A judge ruled on Monday that Penn State President Eric Barron can be subpoenaed for deposition in the estate of Joe Paterno’s lawsuit against the NCAA.
Potter County Judge John Leete, who is specially presiding in the case, denied a motion by Barron and the university to quash his third-party deposition. In their motion to quash filed on March 30, attorneys for Penn State and Barron argued ‘President Barron has no unique, first-hand knowledge that is likely to be relevant to any of the plaintiffs’ remaining claims, and plaintiffs have no bona fide reason for subjecting President Barron to a deposition.
The Penn State attorneys also argued that preparing for and attending a deposition ‘would cause unreasonable annoyance, embarrassment, oppression, burden and expense, especially in view of President Barron’s substantial professional commitments between now and April 29, 2016 (the discovery cut-off in this case).’

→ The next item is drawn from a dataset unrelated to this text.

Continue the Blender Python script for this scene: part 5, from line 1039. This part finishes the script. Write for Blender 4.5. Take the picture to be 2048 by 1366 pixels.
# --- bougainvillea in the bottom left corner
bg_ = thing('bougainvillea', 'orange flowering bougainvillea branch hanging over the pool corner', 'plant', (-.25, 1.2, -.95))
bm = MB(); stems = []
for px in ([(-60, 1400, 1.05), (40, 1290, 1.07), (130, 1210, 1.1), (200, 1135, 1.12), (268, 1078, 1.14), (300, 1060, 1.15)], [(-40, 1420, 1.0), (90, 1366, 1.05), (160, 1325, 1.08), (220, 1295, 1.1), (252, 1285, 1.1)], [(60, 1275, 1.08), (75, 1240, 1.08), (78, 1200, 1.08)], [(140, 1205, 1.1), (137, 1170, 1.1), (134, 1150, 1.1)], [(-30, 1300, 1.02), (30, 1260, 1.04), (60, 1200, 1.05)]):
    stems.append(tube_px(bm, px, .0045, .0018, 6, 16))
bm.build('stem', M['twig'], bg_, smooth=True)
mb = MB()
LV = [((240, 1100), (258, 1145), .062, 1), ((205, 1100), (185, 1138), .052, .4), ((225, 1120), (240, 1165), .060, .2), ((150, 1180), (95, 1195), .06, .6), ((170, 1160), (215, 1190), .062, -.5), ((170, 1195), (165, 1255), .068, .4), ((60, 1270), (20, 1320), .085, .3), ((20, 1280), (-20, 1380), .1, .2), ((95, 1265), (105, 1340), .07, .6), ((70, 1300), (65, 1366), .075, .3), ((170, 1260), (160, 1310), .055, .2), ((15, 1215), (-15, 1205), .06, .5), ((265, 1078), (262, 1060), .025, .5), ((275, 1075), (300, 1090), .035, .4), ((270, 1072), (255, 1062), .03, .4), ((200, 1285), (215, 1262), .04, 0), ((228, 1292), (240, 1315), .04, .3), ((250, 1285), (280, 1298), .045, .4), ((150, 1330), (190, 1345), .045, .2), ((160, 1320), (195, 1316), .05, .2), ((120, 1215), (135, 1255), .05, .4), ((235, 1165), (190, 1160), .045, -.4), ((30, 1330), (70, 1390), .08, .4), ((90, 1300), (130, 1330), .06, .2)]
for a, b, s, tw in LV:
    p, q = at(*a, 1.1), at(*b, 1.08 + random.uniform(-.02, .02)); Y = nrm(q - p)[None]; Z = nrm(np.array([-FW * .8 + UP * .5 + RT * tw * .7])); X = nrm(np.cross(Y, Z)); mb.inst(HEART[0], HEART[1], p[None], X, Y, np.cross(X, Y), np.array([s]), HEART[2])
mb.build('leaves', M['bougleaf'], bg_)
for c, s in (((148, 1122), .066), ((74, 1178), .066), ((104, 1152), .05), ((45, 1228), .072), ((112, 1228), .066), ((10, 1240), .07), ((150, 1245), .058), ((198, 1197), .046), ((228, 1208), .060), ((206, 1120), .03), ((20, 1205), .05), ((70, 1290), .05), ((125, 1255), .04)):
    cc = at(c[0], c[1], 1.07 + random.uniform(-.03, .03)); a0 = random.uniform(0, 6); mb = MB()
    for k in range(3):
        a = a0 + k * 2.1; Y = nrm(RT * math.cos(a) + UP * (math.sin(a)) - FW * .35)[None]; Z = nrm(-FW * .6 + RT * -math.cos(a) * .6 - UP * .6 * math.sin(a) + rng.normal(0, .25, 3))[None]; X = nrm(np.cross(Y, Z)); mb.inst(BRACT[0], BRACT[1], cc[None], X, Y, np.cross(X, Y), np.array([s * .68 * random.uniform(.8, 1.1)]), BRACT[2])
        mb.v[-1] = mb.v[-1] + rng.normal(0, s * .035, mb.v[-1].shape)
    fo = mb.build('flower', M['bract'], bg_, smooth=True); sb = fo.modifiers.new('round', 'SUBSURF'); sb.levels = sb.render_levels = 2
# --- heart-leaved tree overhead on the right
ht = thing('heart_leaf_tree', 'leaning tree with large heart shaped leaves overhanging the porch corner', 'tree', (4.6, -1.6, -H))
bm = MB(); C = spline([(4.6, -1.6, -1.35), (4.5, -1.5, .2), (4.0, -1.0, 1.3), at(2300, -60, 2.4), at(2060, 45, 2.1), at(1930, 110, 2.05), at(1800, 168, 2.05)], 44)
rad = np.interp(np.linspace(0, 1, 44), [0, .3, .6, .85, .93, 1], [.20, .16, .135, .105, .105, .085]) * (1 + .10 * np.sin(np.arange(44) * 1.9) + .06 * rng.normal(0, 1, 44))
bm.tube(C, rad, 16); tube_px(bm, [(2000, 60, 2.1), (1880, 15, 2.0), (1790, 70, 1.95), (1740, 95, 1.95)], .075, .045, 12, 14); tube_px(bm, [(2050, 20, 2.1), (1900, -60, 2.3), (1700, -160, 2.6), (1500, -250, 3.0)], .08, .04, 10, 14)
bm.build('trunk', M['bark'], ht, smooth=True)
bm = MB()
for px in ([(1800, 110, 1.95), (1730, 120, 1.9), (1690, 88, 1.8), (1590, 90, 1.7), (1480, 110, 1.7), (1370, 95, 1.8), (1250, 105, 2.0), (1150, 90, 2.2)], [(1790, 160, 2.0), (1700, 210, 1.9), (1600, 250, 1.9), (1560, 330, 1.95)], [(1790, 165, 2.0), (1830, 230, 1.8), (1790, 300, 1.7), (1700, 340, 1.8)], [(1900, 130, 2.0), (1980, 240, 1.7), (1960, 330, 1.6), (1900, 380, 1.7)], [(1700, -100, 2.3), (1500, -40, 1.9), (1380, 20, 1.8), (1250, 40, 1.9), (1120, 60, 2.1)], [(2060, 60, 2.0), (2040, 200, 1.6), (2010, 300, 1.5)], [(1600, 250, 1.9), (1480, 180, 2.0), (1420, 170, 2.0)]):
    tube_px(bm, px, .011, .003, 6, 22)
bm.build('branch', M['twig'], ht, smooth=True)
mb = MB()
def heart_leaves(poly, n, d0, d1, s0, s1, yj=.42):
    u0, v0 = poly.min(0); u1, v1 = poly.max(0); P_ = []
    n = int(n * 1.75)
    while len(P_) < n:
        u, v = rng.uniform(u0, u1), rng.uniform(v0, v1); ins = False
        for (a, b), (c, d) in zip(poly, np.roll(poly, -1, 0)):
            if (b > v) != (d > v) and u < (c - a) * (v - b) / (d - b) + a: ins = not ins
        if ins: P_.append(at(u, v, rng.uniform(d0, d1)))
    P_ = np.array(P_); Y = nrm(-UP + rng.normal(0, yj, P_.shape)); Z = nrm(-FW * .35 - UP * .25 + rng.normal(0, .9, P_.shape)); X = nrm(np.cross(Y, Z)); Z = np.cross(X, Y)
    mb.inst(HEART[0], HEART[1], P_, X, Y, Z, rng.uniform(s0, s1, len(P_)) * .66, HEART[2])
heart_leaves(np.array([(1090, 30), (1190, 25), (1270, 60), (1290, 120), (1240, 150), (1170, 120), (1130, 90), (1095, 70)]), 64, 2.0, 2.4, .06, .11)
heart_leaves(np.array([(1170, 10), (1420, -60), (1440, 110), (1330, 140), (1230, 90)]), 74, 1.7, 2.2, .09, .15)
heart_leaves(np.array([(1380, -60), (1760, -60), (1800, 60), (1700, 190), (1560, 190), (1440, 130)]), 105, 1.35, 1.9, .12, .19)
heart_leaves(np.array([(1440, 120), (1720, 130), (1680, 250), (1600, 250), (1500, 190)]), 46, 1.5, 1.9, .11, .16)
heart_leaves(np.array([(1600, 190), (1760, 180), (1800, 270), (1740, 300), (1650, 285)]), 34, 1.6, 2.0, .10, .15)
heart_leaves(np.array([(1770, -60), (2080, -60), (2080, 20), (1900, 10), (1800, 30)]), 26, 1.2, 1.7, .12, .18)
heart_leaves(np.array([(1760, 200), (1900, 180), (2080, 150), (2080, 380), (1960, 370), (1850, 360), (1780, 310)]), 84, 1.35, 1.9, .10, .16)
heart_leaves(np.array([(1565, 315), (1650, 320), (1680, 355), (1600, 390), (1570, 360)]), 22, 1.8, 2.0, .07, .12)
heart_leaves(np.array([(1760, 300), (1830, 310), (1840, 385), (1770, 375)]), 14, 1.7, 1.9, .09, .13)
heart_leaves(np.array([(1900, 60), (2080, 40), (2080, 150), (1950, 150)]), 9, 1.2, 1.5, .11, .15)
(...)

The subpoena issued to Barron ordered him to testify in a deposition Wednesday morning at the Penn Stater Conference Center Hotel, though it is unclear if that proceeded as scheduled.
The Paterno estate along with former Penn State football assistant coaches Jay Paterno and Bill Kenney are suing the NCAA, its president Mark Emmert and Oregon State President Ed Ray, the NCAA’s executive committee chair in 2012 when the NCAA issued sanctions against Penn State in the wake of Louis Freeh’s investigation and report on the Jerry Sandusky child sex abuse case.
The lawsuit, filed in 2013, claims commercial disparagement and defamation, citing the use of the Freeh report in the NCAA’s consent decree for sanctions with Penn State, most of which was later repealed or ended early. The plaintiffs say the report and sanctions resulted in damage to commercial interests and values and harmed the former assistant coaches’ ability to find similar work.
Last month Leete granted the Paterno estate’s motion to compel third party discovery from NCAA infractions committee members, though he denied depositions. At the same time he ordered the Paternos to turn over background documents from their commissioned critique of the Freeh report.